House bill would deny foreign tax credits to those paying taxes to Russia

A bipartisan group of legislators recently introduced a bill in the House that would deny foreign tax credits and other tax benefits to companies that pay taxes to Russia and Belarus.

© Shutterstock

The Support Ukraine Through Our Tax Code Act (H.R. 7901) seeks to hold accountable corporations, trusts, partnerships, estates, and people who continue to do business in Russia and contribute to its war effort through tax payments.

The bill was introduced by U.S. Reps. Brad Schneider (D-IL), Jared Golden (D-ME), Don Bacon (R-NE), Salud Carbajal (D-CA), Jim Baird (R-IN), and Adam Kinzinger (R-IL).
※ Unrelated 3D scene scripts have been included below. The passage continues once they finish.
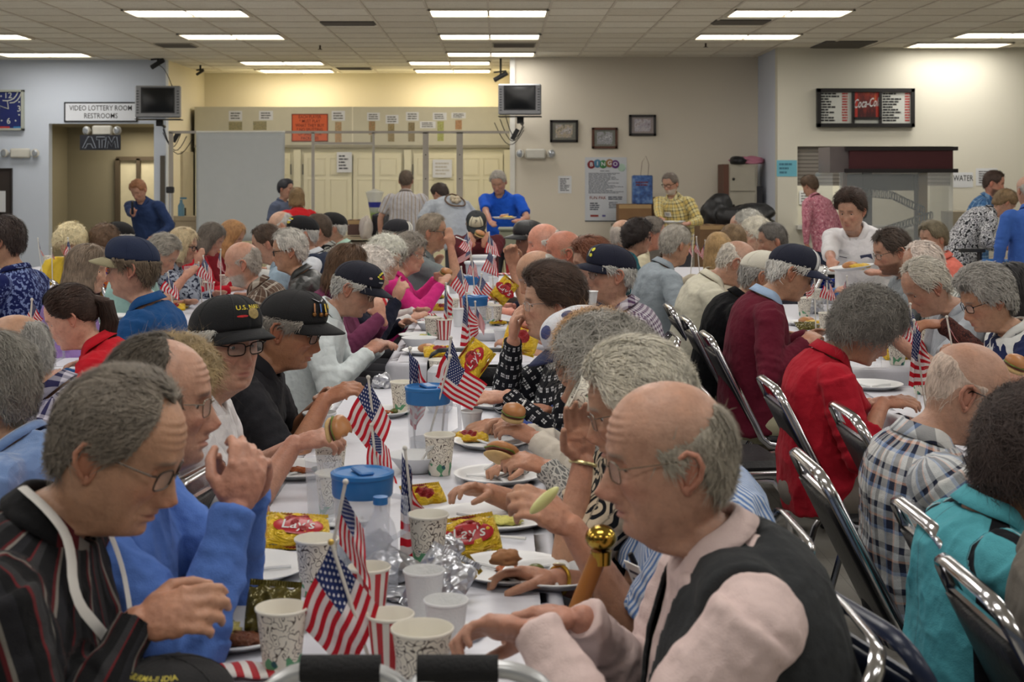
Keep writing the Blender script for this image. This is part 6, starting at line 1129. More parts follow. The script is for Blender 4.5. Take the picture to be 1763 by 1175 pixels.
person('s10', 'person with dark goatee in blue plaid short sleeve shirt standing at right', 1711, 315, 13.6, -20, (0, 14, 0), (184, 134, 114), 'short', (66, 50, 42), cloth('teal_plaid', 'plaid', [(60, 100, 146), (140, 170, 196), (44, 78, 120), (90, 130, 170)], .08), 'short', beard=(70, 56, 48), stand=True, fat=.4)
s11 = person('s11', 'person in black and white floral blouse bending over the water table', 1730, 350, 12.3, 0, (10, 36, 0), PINK, 'short', (120, 98, 70), cloth('bw_floral', 'blotch', [(36, 38, 42), (206, 206, 208), (60, 60, 66), (180, 180, 186), (40, 40, 46)], .03), 'roll', fem=True, stand=True, R=W(1760, 427, 12.0, curl=.4), Lh=W(1755, 430, 12.4), pants=(28, 34, 60), thick=.02, fat=.5, bend=True)
person('s12', 'person in plain blue shirt standing at the right picture edge', 1768, 327, 11.3, 100, (0, 5, 0), PINK, 'horseshoe', grey, cloth('plain_blue_shirt', 'solid', [(60, 96, 170)]), stand=True, fat=.4, thick=.004)
# ---------------------------------------------------------------- things people wear or carry that show
lan = MB()
def ribbon(info, pts, w_=.016, th=.002, name='lanyard', m=None):
    mb = MB(); pts = [np.array(p) for p in pts]
    for _ in range(2): pts = [pts[0]] + [q for a, b in zip(pts[:-1], pts[1:]) for q in (a * .75 + b * .25, a * .25 + b * .75)] + [pts[-1]]
    V, Fc = tube(pts, w_ / 2, 4, flat=.22); mb.add(V, Fc); return mb.build(name, m or mat('lanyard_white', (206, 204, 200), .6, var=.04), info['root'])
tp = lambda t, az, l=.03: torso_pt(p1, t, az, l)[0]
nk = p1['neck']; fw = p1['fwn']; tg = p1['tg']
ribbon(p1, [nk - fw * .06 + tg * .05 + np.array((0, -.055, 0)), nk + tg * .045 + np.array((0, -.083, 0)), nk + fw * .05 + tg * .02 + np.array((0, -.088, 0)), tp(.90, -.75, .035), tp(.78, -.38, .03), tp(.66, -.12, .026), tp(.55, .0, .03), tp(.46, .0, .03)], .02)
ribbon(p1, [nk + fw * .05 + tg * .02 + np.array((0, .083, 0)), tp(.90, .6, .035), tp(.78, .30, .03), tp(.66, .12, .03), tp(.55, .02, .032), tp(.46, .02, .032)], .02)
name_tag(r2, .70, .35); name_tag(s6, .62, .3); name_tag(s7, .68, -.1); name_tag(s9, .72, -.30, .09, .06)
p, n, up = torso_pt(s9, .74, .42, .028); sd = unit(np.cross(up, n)); MB().box(p, (.07, .002, .045), 0, np.stack([sd, n, np.cross(n, sd)], 1)).build('embroidery', mat('embroidered_badge', (70, 76, 104), .7, var=.3, vs=120), s9['root'])
p, n, up = torso_pt(r2, .78, .05, .03); MB().tube([p, p - up * .11], .006).build('pen', mat('pen_black', (24, 24, 28), .3), r2['root'])
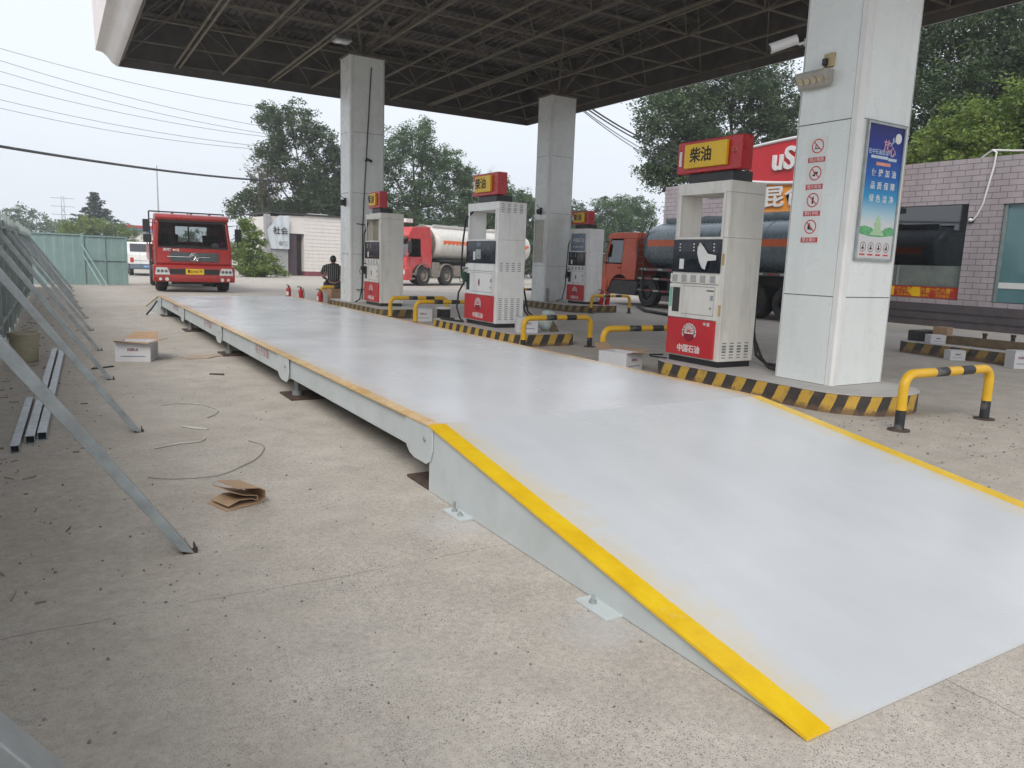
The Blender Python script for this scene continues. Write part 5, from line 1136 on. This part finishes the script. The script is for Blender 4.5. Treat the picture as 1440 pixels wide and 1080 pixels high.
# ------------------------------------------------------------------ distant low buildings, mast
t = thing('distant_shed', 'far shed with blue and red roof edge behind the green hoarding', 'building', (7.6, 105, 0)); MB().box(-2.2, 3, 0, 6, 0, 3.4).build('wall', CREAM, t); MB().box(-2.4, 3.2, -.3, 6.3, 3.4, 4.0).build('roof', BLUEC, t); MB().box(-2.4, 3.2, -.35, -.31, 3.85, 4.2).build('roof_edge', REFR, t)
t = thing('radio_mast', 'thin pale mast rising behind the red lorry', 'mast', (9.2, 100, 0)); MB().tube([(0, 0, 0), (0, 0, 6), (0, 0, 11.2)], [.12, .09, .05], 8).build('pole', GALV, t)
t = thing('pylon', 'faint lattice pylon on the horizon beyond the hoarding', 'pylon', (.9, 222, 0)); b = MB()
for sx in (-1, 1):
    for sy in (-1, 1): b.tube([(sx * .9, sy * .9, 0), (sx * .35, sy * .35, 9), (sx * .25, sy * .25, 13.5)], .06, 4)
for k in range(7): z = 1 + k * 1.4; a = .9 - .55 * z / 9; b.tube([(-a, -a, z), (a, -a, z + 1.4)], .05, 4).tube([(a, -a, z), (-a, -a, z + 1.4)], .05, 4)
for z in (9, 11, 13): b.tube([(-2.6, 0, z), (2.6, 0, z)], .07, 4)
b.build('lattice', GALV, t)

# ------------------------------------------------------------------ overhead wires
def wire(a, b_, r, lab, sag=.6, m=DARK, e0=-.5, e1=1.25, name='overhead_wire', grp='thin overhead wires at the upper left'):
    A, B = Vector(a), Vector(b_); pts = []
    for i in range(25):
        u = e0 + (e1 - e0) * i / 24; p = A.lerp(B, u); p.z += sag * ((u - .5) ** 2 - .25) ; pts.append(p)
    o = MB().tube(pts, r, 5).build(name, m); return tag(o, lab, 'cable', grp)
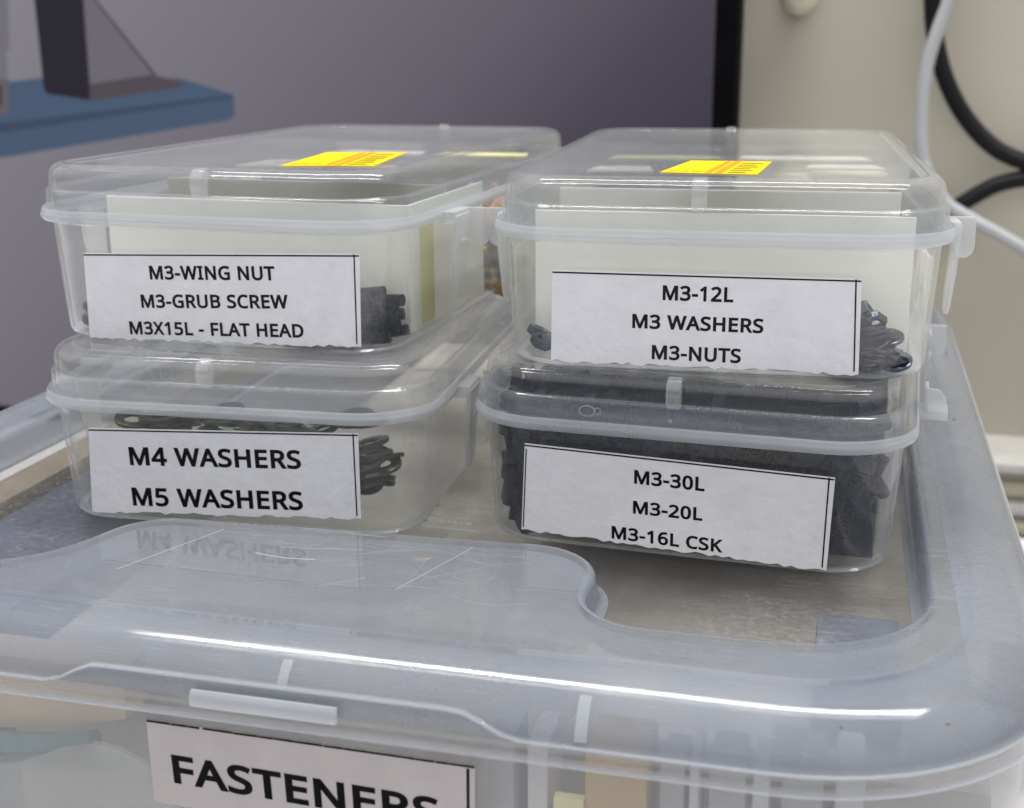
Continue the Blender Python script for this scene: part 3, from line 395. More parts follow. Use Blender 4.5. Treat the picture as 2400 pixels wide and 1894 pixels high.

“Russia’s unprovoked war and indiscriminate attacks on civilians cannot and must not be supported with taxes paid by U.S. companies,” the lawmakers said in a joint statement. “With our bipartisan legislation, American businesses are further disincentivized from operating in Russia. It’s common-sense policy: if you choose to do business in Russia–and by extension contribute taxes to its war machine–the American people should not help foot the bill.”

The bill would add Russia and Belarus to the list of existing countries ineligible for the Foreign Tax Credit, joining North Korea, Iran, Syria, and Cuba.

Golden, Baird, Carbajal, Bacon, and Kinzinger are all members of the For Country Caucus, a bipartisan group of military veterans committed to strengthening the country, bolstering U.S. national security, and supporting U.S. veterans and their families.

U.S. Sens. Ron Wyden (D-OR), chair of the Senate Finance Committee, and Rob Portman (R-OH) introduced companion legislation in the Senate last month.